| PROBLEM STATEMENT |
Look at the data below and print exactly the lines from its first line through the line with "COL = S.collection"; the pictures stay out of the copy.

******

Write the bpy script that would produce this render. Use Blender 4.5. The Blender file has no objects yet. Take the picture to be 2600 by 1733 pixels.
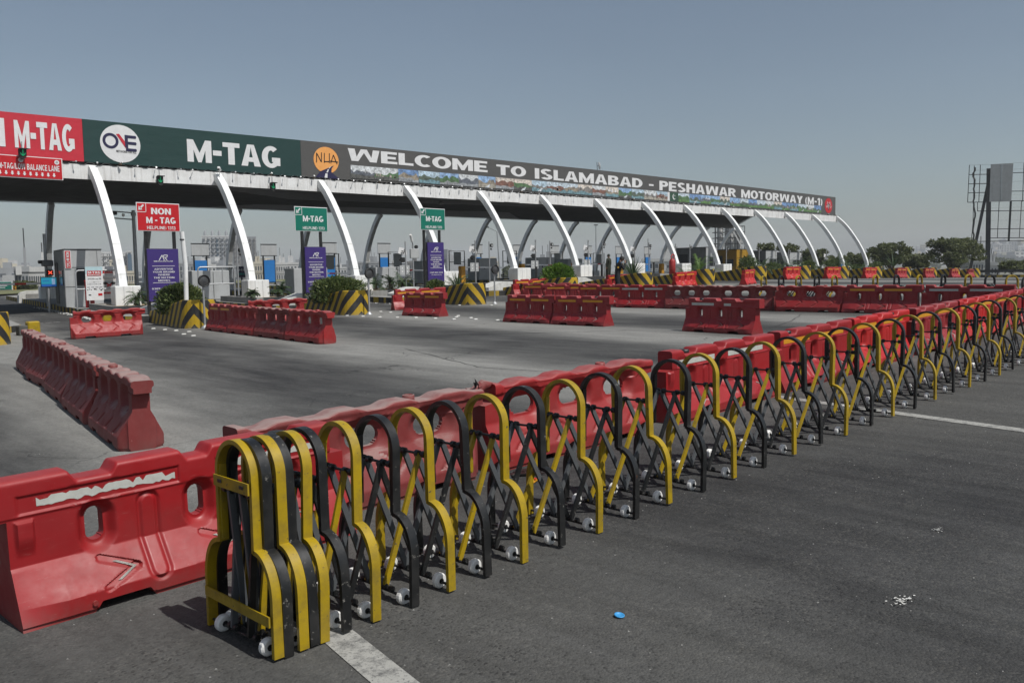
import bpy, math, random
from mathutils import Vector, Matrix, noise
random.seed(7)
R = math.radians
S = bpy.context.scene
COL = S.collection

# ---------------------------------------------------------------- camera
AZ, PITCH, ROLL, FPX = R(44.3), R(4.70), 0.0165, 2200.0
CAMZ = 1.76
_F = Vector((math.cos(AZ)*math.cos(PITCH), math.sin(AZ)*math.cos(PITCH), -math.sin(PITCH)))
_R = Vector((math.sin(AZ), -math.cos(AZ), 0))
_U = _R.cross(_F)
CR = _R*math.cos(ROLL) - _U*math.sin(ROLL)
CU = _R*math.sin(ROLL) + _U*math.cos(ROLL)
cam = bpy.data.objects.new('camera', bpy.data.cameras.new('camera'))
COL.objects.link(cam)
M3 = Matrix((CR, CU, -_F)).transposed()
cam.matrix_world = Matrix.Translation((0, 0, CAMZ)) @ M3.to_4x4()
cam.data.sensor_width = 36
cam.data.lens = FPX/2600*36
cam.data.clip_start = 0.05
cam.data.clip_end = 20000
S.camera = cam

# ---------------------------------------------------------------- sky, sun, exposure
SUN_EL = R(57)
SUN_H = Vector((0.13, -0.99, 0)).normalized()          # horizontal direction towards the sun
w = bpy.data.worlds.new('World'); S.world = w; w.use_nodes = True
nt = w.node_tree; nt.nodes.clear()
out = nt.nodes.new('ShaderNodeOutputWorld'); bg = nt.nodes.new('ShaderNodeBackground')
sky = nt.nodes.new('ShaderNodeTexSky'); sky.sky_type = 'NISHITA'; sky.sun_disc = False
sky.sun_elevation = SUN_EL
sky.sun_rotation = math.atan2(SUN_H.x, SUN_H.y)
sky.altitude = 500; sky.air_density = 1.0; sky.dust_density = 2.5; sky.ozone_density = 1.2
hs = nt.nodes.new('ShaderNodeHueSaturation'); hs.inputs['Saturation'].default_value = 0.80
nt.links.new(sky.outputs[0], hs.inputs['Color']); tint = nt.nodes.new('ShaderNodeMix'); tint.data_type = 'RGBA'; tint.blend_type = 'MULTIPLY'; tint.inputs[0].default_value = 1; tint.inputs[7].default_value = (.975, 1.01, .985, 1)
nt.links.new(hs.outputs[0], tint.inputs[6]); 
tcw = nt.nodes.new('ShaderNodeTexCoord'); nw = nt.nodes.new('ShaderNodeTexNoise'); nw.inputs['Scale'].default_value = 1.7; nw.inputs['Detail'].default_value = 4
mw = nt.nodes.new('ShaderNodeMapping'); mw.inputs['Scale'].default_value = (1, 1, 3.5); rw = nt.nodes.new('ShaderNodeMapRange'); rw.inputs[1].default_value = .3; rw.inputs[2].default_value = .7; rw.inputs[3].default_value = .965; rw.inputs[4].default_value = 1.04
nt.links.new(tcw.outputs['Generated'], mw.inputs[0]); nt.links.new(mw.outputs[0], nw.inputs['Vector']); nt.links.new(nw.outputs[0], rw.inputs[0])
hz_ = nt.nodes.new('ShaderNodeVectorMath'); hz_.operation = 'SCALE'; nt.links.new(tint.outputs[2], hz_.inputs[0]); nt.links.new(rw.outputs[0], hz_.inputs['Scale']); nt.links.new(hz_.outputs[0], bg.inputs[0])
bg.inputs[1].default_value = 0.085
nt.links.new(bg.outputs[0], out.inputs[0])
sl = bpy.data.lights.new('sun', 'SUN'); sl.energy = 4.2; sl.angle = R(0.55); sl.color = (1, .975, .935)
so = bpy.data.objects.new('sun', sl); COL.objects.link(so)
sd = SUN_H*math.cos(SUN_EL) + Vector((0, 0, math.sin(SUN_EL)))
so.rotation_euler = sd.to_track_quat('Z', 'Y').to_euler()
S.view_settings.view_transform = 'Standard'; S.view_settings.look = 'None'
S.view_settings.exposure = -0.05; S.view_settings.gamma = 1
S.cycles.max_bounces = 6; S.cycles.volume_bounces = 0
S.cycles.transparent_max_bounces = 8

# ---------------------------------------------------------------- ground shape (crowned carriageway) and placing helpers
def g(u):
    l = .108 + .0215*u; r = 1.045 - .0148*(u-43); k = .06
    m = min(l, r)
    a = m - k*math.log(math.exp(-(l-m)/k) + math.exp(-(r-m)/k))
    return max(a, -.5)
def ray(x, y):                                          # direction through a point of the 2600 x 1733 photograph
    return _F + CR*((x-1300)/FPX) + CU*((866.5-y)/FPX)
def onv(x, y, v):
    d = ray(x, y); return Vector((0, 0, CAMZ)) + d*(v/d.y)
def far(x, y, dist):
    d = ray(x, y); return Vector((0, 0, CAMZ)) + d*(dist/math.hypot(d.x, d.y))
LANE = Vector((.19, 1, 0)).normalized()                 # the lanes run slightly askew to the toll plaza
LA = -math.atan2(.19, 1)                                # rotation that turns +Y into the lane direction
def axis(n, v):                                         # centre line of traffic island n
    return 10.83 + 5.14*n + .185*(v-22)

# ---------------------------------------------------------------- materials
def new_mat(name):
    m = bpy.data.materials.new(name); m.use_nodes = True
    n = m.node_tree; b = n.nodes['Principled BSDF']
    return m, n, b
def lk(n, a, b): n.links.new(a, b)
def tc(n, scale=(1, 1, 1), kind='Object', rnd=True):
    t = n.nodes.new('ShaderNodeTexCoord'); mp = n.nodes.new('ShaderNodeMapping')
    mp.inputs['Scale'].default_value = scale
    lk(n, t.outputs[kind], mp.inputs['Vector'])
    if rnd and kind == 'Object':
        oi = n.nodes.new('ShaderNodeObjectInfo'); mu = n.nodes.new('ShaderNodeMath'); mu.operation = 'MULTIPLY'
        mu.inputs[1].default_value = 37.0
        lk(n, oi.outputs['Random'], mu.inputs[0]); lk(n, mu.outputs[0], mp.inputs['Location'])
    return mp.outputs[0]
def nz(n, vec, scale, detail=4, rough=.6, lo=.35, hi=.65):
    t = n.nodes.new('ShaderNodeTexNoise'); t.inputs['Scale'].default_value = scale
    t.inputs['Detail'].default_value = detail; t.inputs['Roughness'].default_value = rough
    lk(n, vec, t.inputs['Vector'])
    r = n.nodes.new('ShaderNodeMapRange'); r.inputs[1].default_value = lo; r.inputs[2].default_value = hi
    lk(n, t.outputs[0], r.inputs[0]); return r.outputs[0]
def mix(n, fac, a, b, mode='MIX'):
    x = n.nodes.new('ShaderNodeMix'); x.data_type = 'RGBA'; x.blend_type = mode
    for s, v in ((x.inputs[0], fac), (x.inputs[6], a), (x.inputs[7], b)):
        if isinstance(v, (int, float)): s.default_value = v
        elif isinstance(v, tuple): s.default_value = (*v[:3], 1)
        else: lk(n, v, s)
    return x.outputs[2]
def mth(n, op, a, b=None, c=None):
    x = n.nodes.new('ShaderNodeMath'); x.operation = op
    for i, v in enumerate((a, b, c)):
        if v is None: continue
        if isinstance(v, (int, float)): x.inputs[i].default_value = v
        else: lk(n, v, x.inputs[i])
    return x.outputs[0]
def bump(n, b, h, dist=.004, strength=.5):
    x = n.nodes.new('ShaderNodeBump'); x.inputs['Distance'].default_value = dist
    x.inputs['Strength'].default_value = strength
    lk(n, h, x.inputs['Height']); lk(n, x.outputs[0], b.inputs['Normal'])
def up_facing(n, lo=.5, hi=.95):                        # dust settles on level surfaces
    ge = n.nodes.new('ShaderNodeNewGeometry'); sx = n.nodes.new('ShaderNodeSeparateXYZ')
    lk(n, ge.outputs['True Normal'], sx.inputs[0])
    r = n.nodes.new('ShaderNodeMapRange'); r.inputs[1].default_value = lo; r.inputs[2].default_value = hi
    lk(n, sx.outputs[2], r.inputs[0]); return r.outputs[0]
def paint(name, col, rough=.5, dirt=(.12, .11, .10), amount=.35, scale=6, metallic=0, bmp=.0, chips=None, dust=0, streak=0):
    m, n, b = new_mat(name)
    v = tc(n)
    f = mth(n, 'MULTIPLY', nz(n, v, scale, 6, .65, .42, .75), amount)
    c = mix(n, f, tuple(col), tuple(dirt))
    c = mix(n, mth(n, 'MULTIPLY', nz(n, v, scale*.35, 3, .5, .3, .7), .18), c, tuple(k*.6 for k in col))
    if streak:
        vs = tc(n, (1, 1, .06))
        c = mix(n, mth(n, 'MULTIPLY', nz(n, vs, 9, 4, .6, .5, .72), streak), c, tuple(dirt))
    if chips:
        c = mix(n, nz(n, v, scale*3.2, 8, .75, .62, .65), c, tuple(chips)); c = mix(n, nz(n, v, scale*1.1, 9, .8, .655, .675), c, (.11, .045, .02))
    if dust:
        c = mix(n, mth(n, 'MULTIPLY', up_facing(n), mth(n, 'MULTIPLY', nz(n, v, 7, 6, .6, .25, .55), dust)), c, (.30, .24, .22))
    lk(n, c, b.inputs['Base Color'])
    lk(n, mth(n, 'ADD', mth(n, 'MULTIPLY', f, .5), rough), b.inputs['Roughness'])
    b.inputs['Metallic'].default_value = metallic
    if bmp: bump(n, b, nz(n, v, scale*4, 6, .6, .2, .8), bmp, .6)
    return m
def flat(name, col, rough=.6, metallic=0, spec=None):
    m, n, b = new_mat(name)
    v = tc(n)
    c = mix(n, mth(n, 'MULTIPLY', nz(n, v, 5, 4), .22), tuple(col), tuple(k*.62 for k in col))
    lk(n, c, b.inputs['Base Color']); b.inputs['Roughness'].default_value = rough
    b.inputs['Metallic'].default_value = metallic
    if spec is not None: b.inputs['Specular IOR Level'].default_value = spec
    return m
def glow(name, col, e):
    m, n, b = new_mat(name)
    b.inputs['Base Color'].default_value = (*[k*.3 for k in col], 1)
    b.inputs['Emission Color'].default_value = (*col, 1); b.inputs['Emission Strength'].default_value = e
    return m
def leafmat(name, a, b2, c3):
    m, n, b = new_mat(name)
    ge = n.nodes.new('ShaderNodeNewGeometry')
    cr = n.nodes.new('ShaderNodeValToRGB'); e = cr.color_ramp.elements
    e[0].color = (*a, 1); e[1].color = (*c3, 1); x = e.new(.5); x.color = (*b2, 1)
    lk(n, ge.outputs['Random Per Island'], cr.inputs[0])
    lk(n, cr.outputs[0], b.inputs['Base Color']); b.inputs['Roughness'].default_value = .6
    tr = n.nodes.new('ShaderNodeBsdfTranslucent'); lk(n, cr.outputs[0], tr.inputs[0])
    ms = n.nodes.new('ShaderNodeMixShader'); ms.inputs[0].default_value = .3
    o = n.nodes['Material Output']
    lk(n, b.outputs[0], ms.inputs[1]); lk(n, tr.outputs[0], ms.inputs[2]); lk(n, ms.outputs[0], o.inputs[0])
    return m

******

| THE RESULT |
Write the bpy script that would produce this render. Use Blender 4.5. The Blender file has no objects yet. Take the picture to be 2600 by 1733 pixels.
import bpy, math, random
from mathutils import Vector, Matrix, noise
random.seed(7)
R = math.radians
S = bpy.context.scene
COL = S.collection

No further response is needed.